━━━━━ Data excerpt

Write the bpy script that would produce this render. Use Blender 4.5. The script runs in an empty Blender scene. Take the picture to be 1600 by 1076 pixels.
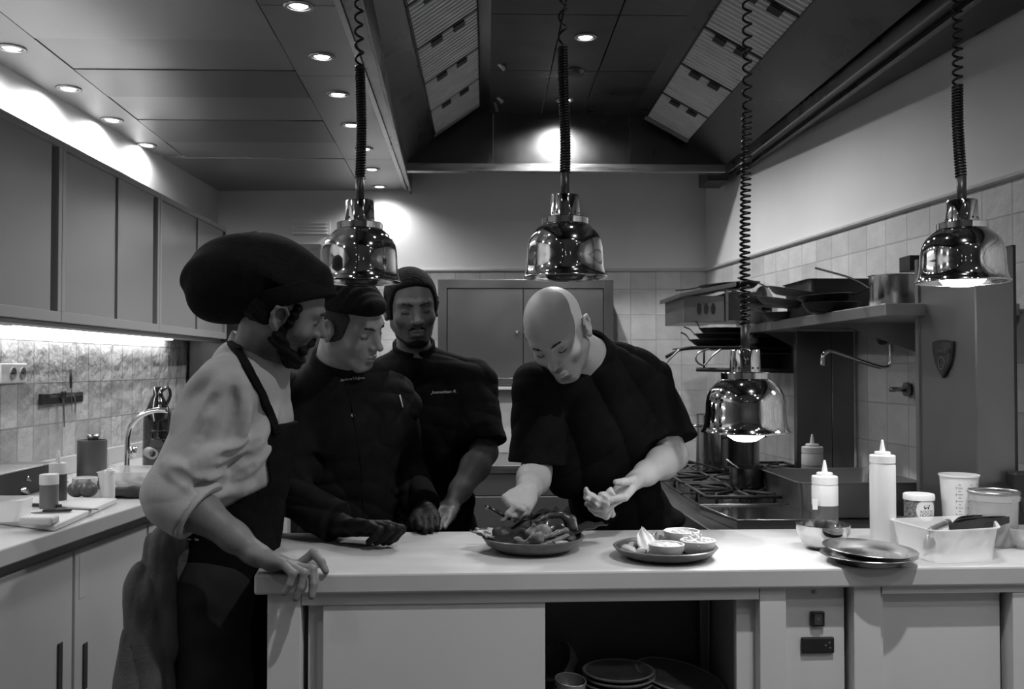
import bpy, bmesh, math, random
import numpy as np
from mathutils import Vector, Matrix, Euler
random.seed(7); np.random.seed(7)
PI = math.pi
sc = bpy.context.scene
COL = sc.collection
# ------------------------------------------------------------------ camera
F = 1500.0; CZ = 1.385
cd = bpy.data.cameras.new('camera'); cam = bpy.data.objects.new('camera', cd); COL.objects.link(cam)
cd.sensor_width = 36.0; cd.lens = F/1600*36.0; cd.clip_start = 0.05
cam.location = (0, 0, CZ)
cam.rotation_euler = (PI/2 + math.atan(34/F), 0, -math.atan(40/F))
sc.camera = cam
cd.dof.use_dof = True; cd.dof.focus_distance = 2.35; cd.dof.aperture_fstop = 9.0
CR = np.array(cam.rotation_euler.to_matrix())
def ray(px, py):
    return CR @ np.array([(px-800)/F, (538-py)/F, -1.0])
def PY(px, py, Y):
    r = ray(px, py); t = Y/r[1]; return np.array([r[0]*t, Y, CZ + r[2]*t])
def PZ(px, py, z):
    r = ray(px, py); t = (z-CZ)/r[2]; return np.array([r[0]*t, r[1]*t, z])
def PX(px, py, X):
    r = ray(px, py); t = X/r[0]; return np.array([X, r[1]*t, CZ + r[2]*t])
# ------------------------------------------------------------------ colour management, world
sc.view_settings.view_transform = 'Standard'
sc.view_settings.look = 'None'
sc.view_settings.gamma = 1.0
sc.view_settings.use_curve_mapping = False
sc.view_settings.exposure = -0.28
w = bpy.data.worlds.new('world'); sc.world = w; w.use_nodes = True
w.node_tree.nodes['Background'].inputs[0].default_value = (0.5, 0.5, 0.5, 1)
w.node_tree.nodes['Background'].inputs[1].default_value = 0.02
sc.cycles.max_bounces = 8; sc.cycles.transparent_max_bounces = 12
sc.cycles.caustics_reflective = False; sc.cycles.caustics_refractive = False
sc.cycles.sample_clamp_indirect = 4.0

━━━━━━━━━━

■ Task to complete
Pick out the lines that have the word "scene". Copy them all.

■ Solution to the problem
Write the bpy script that would produce this render. Use Blender 4.5. The script runs in an empty Blender scene. Take the picture to be 1600 by 1076 pixels.
sc = bpy.context.scene